The 2021 theme for Black History Month is “The Future is Now.” This is an opportunity to honour and acknowledge the transformative work that Black Canadians, and their communities, including Black law professionals, are doing now. It is an opportunity to acknowledge that they are building a better future for everyone.

However, Black History Month also reminds us of the inequity and barriers many continue to face, from anti-Black racism and discrimination to a lack of opportunity and resources. As the regulator of the legal professions, the Law Society of Ontario is committed to combating racism, including anti-Black racism, in all its forms and to keep working to build a more diverse and inclusive society that is informed by Black history, Black voices, Black expertise and Black lived experiences.  

In reflecting on this, we are reminded of the Supreme Court of Canada’s comments in 2018 when it recognized that equal access to the legal profession and diversity within the bar, are all within the Law Society’s scope of duty to uphold the public interest.

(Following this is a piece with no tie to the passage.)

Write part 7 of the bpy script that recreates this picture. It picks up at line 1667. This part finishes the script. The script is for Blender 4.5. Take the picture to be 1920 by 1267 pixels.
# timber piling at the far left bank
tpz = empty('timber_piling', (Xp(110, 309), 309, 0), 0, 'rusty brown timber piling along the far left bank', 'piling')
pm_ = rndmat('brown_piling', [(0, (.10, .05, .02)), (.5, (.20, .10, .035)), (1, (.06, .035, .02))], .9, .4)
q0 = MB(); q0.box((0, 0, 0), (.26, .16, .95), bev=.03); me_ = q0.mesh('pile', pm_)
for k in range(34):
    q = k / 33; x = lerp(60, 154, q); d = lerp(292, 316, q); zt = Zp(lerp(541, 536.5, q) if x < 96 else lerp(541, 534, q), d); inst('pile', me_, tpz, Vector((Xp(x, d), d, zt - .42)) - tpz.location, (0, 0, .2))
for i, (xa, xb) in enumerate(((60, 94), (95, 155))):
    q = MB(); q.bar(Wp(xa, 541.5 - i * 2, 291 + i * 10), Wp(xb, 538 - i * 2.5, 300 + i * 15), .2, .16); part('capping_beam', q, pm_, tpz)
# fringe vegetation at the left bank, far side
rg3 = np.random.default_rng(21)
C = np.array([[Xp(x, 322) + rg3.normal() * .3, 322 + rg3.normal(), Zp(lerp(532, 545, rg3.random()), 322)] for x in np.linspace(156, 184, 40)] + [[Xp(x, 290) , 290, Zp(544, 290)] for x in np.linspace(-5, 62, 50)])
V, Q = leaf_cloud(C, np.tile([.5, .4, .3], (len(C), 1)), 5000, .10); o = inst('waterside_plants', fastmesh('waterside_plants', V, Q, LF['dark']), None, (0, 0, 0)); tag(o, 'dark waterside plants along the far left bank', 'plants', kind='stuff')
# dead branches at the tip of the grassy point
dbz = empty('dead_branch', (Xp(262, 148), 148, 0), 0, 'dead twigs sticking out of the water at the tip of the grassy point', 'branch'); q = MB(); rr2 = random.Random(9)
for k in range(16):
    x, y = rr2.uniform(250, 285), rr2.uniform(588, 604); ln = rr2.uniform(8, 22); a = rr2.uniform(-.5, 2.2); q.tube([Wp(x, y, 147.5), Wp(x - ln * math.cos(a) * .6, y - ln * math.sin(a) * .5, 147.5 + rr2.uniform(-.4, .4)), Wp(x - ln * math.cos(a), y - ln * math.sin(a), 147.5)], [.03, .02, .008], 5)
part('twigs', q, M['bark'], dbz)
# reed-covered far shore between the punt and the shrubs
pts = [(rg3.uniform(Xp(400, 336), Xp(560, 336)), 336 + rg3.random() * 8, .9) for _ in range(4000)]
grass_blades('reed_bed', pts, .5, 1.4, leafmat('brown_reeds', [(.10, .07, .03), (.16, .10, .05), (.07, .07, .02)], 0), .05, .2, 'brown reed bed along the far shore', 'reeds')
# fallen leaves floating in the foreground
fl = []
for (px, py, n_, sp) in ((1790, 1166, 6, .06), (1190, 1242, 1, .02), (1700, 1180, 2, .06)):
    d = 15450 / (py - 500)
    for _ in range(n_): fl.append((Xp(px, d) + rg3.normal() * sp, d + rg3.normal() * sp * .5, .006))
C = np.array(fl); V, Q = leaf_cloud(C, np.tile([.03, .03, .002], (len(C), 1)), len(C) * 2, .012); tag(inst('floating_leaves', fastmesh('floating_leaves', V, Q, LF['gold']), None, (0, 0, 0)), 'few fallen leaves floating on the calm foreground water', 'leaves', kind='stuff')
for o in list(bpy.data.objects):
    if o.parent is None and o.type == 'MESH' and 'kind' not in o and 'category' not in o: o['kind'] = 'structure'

The Court noted that ensuring a diverse legal profession not only promotes the public interest but also furthers access to justice.

In his Opening of the Courts speech last fall, Chief Justice Strathy reminded us about the prevalence and perseverance of anti-Black racism; the historic effects of slavery and colonialism, and the centuries of racism and discrimination that have followed. His words are powerful motivators for us to take action to effect change.

As Treasurer, I have had the privilege of connecting with many legal professionals who are Black, Indigenous and People of Colour (BIPOC). They inspire me daily in the work I do as head of the Law Society; their perspectives and experiences have enriched my comprehension of the continuing impact of racism and colonialism on our institutions, including the institutions of our justice system. I am grateful for the opportunity to learn and grow through my interactions with these remarkable people and I hope that all members of our professions will have similar opportunities.  

Accordingly, I invite you to attend our annual Black History Month program, hosted in collaboration with the Canadian Association of Black Lawyers (CABL), as part of our Equity Education Series. This year’s event takes place on February 25 from 6 to 7:30 p.m. It features a virtual panel discussion exploring equity, diversity and inclusion from a Black perspective, with a focus on strategies to overcome systemic anti-Black racism. Please note that this program is free of charge and has been accredited for 1 hour and 30 minutes of EDI Professionalism content. You can learn more about the program and register here

Conversations being held like the one on February 25th inspire meaningful action to build a more equitable, diverse and inclusive society. The Law Society is grateful for this continuous partnership with the Canadian Association of Black Lawyers and for the leadership that the Association has demonstrated in advancing issues and causes relevant to Black legal professionals, not just this month, but over the past many years.

 As we celebrate Black History Month and take part in virtual events to mark the occasion,  reflect on the challenges of Black Canadians and learn more about the important role that they have played – and continue to play – to build a better future for all of us,  I invite each of us outside of the Black community to take an active role in addressing anti-Black racism and building equity in the legal professions and beyond.